Our readers are also very patriotic and British riders doing well, particularly winning medals at the Olympics or other major championships, always result in a big spike of interest for us both online and in the magazine.
How do you like to be contacted by PRs?
By email initially — PRs should look up the relevant member of the team to contact in our staff panel.
Do you find that PRs have a good understanding of the kind of content H&H covers?
Those we work with frequently have a very good understanding of the sort of content we are looking to create. A lot of others make silly mistakes when contacting us, such as thinking we are a monthly magazine. It’s pretty annoying when someone calls and asks about the deadline for “your July issue” and we have to ask which of our four or five July issues they want to know about!
What do you love the most about your job?
Being paid to be a geek in a sport I love, and the opportunities to travel and report at amazing events.

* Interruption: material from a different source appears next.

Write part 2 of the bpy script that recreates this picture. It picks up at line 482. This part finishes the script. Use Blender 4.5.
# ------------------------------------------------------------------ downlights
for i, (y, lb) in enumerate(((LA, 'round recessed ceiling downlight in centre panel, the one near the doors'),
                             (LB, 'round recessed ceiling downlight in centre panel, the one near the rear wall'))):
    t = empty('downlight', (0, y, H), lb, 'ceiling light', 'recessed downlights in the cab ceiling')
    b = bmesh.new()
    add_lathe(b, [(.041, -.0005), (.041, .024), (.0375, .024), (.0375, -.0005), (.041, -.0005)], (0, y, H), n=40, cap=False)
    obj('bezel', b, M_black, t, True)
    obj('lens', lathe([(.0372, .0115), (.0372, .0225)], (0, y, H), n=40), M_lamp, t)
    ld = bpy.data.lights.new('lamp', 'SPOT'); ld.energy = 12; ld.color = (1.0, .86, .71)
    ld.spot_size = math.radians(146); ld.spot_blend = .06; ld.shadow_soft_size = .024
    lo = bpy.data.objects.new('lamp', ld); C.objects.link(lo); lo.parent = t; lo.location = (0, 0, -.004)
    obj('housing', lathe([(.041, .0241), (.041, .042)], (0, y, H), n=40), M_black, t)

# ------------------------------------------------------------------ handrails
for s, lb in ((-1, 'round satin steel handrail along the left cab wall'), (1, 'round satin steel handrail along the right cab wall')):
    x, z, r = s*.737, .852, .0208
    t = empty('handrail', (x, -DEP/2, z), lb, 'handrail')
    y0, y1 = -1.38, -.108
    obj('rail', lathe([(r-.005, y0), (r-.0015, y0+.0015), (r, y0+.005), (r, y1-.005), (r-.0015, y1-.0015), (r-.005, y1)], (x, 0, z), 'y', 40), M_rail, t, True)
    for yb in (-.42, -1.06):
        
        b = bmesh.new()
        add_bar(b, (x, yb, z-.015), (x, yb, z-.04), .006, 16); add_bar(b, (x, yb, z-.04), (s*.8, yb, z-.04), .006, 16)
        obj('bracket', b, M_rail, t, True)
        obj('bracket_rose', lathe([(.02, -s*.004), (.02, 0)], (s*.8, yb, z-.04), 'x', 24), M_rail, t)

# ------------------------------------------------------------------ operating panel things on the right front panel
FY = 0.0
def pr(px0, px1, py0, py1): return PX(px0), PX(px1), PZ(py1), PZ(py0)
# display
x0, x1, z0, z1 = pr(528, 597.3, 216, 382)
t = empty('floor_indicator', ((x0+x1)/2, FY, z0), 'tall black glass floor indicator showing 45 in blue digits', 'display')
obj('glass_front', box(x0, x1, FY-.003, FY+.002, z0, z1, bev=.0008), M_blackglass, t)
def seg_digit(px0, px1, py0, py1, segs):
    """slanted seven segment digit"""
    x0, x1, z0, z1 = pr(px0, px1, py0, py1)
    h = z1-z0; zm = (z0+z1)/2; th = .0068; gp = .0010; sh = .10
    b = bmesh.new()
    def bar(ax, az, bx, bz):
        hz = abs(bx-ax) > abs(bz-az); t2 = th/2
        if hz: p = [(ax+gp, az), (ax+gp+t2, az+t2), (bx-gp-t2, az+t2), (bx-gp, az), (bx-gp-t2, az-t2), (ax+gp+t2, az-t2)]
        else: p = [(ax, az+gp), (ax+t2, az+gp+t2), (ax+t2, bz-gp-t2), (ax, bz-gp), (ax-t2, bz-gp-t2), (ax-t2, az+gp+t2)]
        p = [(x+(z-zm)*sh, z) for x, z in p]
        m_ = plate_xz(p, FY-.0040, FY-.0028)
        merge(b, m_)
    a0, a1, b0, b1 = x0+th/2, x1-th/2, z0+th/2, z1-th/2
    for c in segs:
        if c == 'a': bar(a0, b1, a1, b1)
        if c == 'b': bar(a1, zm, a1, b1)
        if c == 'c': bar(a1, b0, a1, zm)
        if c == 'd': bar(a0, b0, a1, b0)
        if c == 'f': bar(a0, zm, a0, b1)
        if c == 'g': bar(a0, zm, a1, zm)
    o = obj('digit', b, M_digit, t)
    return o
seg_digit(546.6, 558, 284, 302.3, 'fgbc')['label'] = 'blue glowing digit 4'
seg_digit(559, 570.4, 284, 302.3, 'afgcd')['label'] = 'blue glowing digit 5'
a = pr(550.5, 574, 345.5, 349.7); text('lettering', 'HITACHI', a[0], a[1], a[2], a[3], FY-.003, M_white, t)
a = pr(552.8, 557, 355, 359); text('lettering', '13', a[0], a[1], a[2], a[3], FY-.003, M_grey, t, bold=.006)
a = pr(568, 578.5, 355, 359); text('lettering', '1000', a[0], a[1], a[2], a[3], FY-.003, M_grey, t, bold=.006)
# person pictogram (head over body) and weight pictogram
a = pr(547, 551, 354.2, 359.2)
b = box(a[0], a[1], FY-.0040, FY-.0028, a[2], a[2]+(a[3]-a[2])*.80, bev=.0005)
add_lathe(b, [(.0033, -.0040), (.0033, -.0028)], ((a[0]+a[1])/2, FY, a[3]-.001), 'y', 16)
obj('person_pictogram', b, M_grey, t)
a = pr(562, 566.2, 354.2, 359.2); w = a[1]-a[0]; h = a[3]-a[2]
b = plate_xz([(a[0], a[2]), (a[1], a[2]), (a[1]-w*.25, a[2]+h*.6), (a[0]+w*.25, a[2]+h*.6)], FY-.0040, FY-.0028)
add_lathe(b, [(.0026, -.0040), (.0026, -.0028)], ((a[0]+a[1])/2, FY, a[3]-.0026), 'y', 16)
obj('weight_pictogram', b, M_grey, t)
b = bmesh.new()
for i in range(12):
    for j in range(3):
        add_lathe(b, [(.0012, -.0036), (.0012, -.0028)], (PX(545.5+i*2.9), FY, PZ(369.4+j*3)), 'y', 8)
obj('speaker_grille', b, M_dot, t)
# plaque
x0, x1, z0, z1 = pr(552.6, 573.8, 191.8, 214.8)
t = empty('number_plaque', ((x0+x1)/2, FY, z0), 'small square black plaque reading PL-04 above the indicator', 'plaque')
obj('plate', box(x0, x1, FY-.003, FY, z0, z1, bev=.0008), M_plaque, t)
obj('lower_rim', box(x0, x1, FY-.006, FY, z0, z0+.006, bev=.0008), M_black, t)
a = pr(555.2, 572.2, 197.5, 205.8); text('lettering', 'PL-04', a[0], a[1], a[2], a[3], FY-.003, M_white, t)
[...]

Any stand-out moments in your career?
After being involved in our coverage of three Olympics from the office, since joining H&H in 2003, I was one of a three-man team H&H sent to the Rio Olympics this summer. It was a fantastic experience and reporting on Nick Skelton winning the individual showjumping gold for Britain was very special.
How has H&H changed since you first joined the publication?
We have become far more focused on our website (horseandhound.co.uk) , which drives over 100,000 page views most days, and on a really big day, twice that. We assess which stories are right for the magazine and which for the website as equals, rather than thinking about the magazine first and the website second.
Different sorts of content work better on different platforms so we can use them as complementary partners, giving people the immediate news, attention-grabbing stories, useful advice and entertainment online, while offering more in-depth analysis, reports, training and features in a carefully thought-out weekly package in the magazine.
Online, the right headline is crucial to encourage people to click on the story. We also have various other projects beyond our magazine and website now, such as Equo, our popular event entries website.
- Pippa Roome is the magazine and eventing editor at Horse & Hound magazine, which is published by Time Inc. An Exeter graduate, she has worked for the title since 2003.